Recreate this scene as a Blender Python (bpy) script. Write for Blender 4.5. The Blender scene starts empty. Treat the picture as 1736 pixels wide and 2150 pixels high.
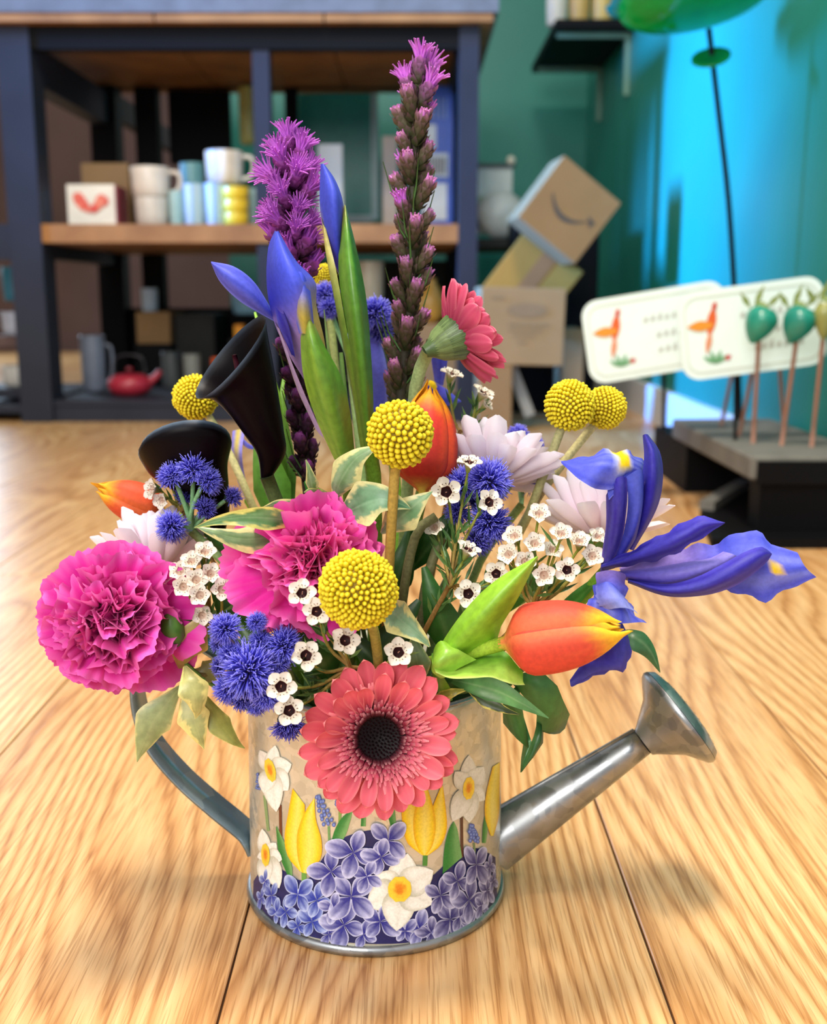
import bpy, bmesh, math, random
from mathutils import Vector, Matrix, noise as mnoise

# ------------------------------------------------------------------ camera, world, lights, exposure
PI = math.pi
sc = bpy.context.scene
FPX = 2300.0
PITCH = math.radians(11.2)
CAMZ = 0.30
CP, SP = math.cos(PITCH), math.sin(PITCH)

cam_d = bpy.data.cameras.new('camera')
cam = bpy.data.objects.new('camera', cam_d)
sc.collection.objects.link(cam)
cam.location = (0, 0, CAMZ)
cam.rotation_euler = (PI / 2 - PITCH, 0, 0)
cam_d.sensor_fit = 'HORIZONTAL'
cam_d.sensor_width = 36.0
cam_d.lens = FPX / 1736.0 * 36.0
cam_d.clip_start = 0.02
cam_d.clip_end = 60
cam_d.dof.use_dof = True
cam_d.dof.focus_distance = 0.478
cam_d.dof.aperture_fstop = 12.0
sc.camera = cam

wd = bpy.data.worlds.new('room_light')
sc.world = wd
wd.use_nodes = True
bgn = wd.node_tree.nodes['Background']
bgn.inputs[0].default_value = (0.97, 0.97, 1.0, 1)
bgn.inputs[1].default_value = 0.36


def area_light(name, loc, target, sx, sy, power, col, spread=180.0):
    l = bpy.data.lights.new(name, 'AREA')
    l.shape = 'RECTANGLE'
    l.size, l.size_y = sx, sy
    l.energy = power
    l.color = col
    l.spread = math.radians(spread)
    o = bpy.data.objects.new(name, l)
    sc.collection.objects.link(o)
    o.location = loc
    o.rotation_euler = (Vector(target) - Vector(loc)).to_track_quat('-Z', 'Y').to_euler()
    return o


# warm ceiling fixture above the flowers, shop window behind the photographer, side window at the left
area_light('ceiling_lamp_light', (-0.05, 0.55, 2.3), (0.02, 0.50, 0.0), 0.6, 0.4, 38, (1.0, 0.90, 0.77))
area_light('shop_window_light', (-0.9, -1.5, 1.5), (0.0, 0.5, 0.15), 1.6, 1.3, 36, (1.0, 0.97, 0.94))
area_light('side_window_light', (-2.7, 2.05, 1.25), (0.58, 2.42, 0.62), 0.35, 0.8, 16, (0.09, 0.34, 1.0), 28.0)
area_light('far_window_light', (-2.75, 5.4, 1.1), (-0.5, 0.9, 0.1), 1.2, 1.3, 32, (0.62, 0.80, 1.0))

sc.view_settings.view_transform = 'Standard'
sc.view_settings.look = 'None'
sc.view_settings.gamma = 1.0
sc.view_settings.use_curve_mapping = False
sc.view_settings.exposure = 0.75

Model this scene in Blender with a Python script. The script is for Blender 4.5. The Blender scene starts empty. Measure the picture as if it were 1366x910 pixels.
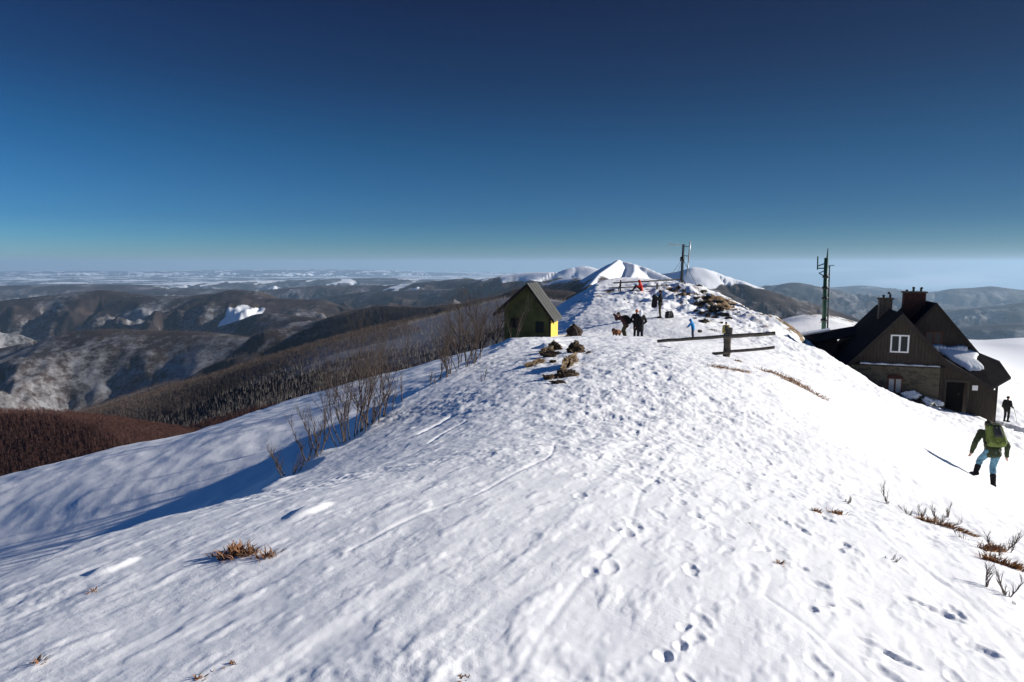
import bpy, bmesh, math, random
import numpy as np
import time; _t0 = time.time()
def _tm(): return round(time.time()-_t0, 1)
from mathutils import Vector, Matrix
from mathutils.bvhtree import BVHTree
R = math.radians
rnd = random.Random(7)
rng = np.random.default_rng(11)
sc = bpy.context.scene
COL = sc.collection
F = 900.0
PITCH = math.atan(103/900)
SUN_EL = R(21); SUN_AZ = R(7)          # azimuth measured from +X towards +Y

# ------------------------------------------------------------------ helpers
def ray(u, v):
    x = (u-683)/F; y = (455-v)/F
    Y = math.cos(PITCH)+y*math.sin(PITCH); Z = -math.sin(PITCH)+y*math.cos(PITCH)
    return x/Y, Z/Y
def P(u, v, D):
    a, b = ray(u, v); return (a*D, D, b*D)

def link(name, me, mat=None, parent=None):
    o = bpy.data.objects.new(name, me); COL.objects.link(o)
    if mat is not None and me is not None:
        if isinstance(mat, (list, tuple)):
            for m in mat: me.materials.append(m)
        else: me.materials.append(mat)
    if parent is not None: o.parent = parent
    return o
def tag(o, label, cat, group=None, kind=None):
    if label: o['label'] = label
    if cat: o['category'] = cat
    if group: o['group'] = group
    if kind: o['kind'] = kind
    return o
def thing(name, loc, rz, label, cat, group=None):
    o = bpy.data.objects.new(name, None); COL.objects.link(o)
    o.location = loc; o.rotation_euler = (0, 0, rz); o.empty_display_size = .3
    return tag(o, label, cat, group)
def mesh_np(name, verts, faces, smooth=False, matidx=None):
    """verts (n,3), faces (m,k) constant k"""
    me = bpy.data.meshes.new(name)
    verts = np.asarray(verts, dtype=np.float32); faces = np.asarray(faces, dtype=np.int32)
    n, k = faces.shape
    me.vertices.add(len(verts)); me.vertices.foreach_set('co', verts.ravel())
    me.loops.add(n*k); me.loops.foreach_set('vertex_index', faces.ravel())
    me.polygons.add(n)
    me.polygons.foreach_set('loop_start', np.arange(0, n*k, k, dtype=np.int32))
    me.polygons.foreach_set('loop_total', np.full(n, k, dtype=np.int32))
    if smooth: me.polygons.foreach_set('use_smooth', np.ones(n, dtype=bool))
    if matidx is not None: me.polygons.foreach_set('material_index', np.asarray(matidx, dtype=np.int32))
    me.update(calc_edges=True)
    return me
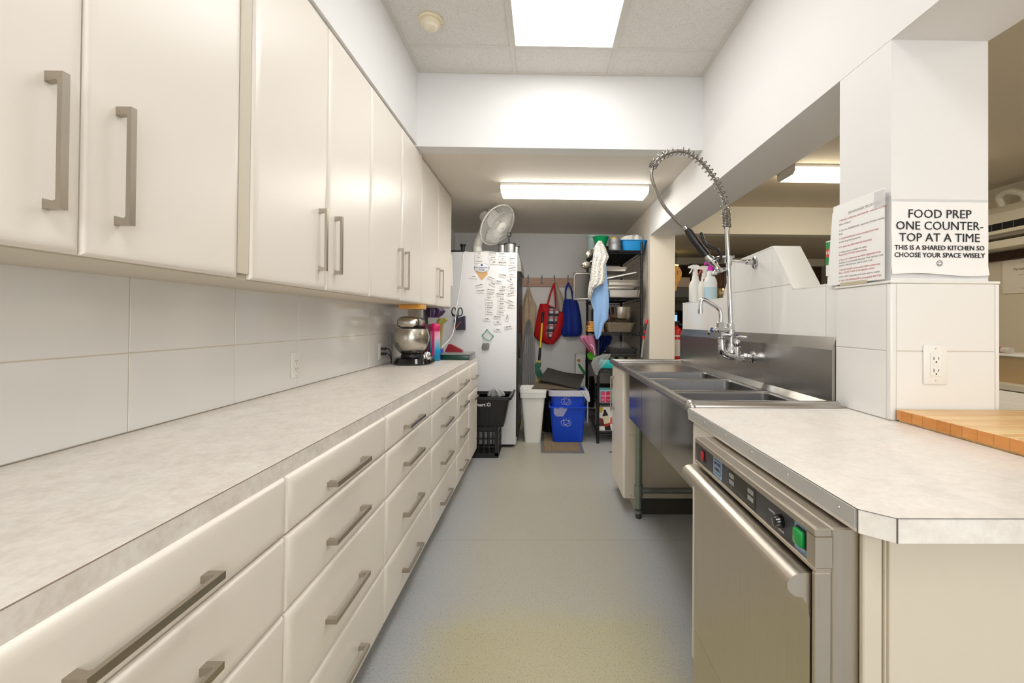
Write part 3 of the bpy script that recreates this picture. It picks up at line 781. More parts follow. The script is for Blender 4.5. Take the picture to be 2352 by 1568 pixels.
········
- EXERCISE PROMPT
Return only the lines from the start of the data through the line that contains "bgn.inputs[1].default_value = 0.36", please, copying them exactly and omitting all pictures.

- TASK SOLUTION
Recreate this scene as a Blender Python (bpy) script. Write for Blender 4.5. The Blender scene starts empty. Treat the picture as 1736 pixels wide and 2150 pixels high.
import bpy, bmesh, math, random
from mathutils import Vector, Matrix, noise as mnoise

# ------------------------------------------------------------------ camera, world, lights, exposure
PI = math.pi
sc = bpy.context.scene
FPX = 2300.0
PITCH = math.radians(11.2)
CAMZ = 0.30
CP, SP = math.cos(PITCH), math.sin(PITCH)

cam_d = bpy.data.cameras.new('camera')
cam = bpy.data.objects.new('camera', cam_d)
sc.collection.objects.link(cam)
cam.location = (0, 0, CAMZ)
cam.rotation_euler = (PI / 2 - PITCH, 0, 0)
cam_d.sensor_fit = 'HORIZONTAL'
cam_d.sensor_width = 36.0
cam_d.lens = FPX / 1736.0 * 36.0
cam_d.clip_start = 0.02
cam_d.clip_end = 60
cam_d.dof.use_dof = True
cam_d.dof.focus_distance = 0.478
cam_d.dof.aperture_fstop = 12.0
sc.camera = cam

wd = bpy.data.worlds.new('room_light')
sc.world = wd
wd.use_nodes = True
bgn = wd.node_tree.nodes['Background']
bgn.inputs[0].default_value = (0.97, 0.97, 1.0, 1)
bgn.inputs[1].default_value = 0.36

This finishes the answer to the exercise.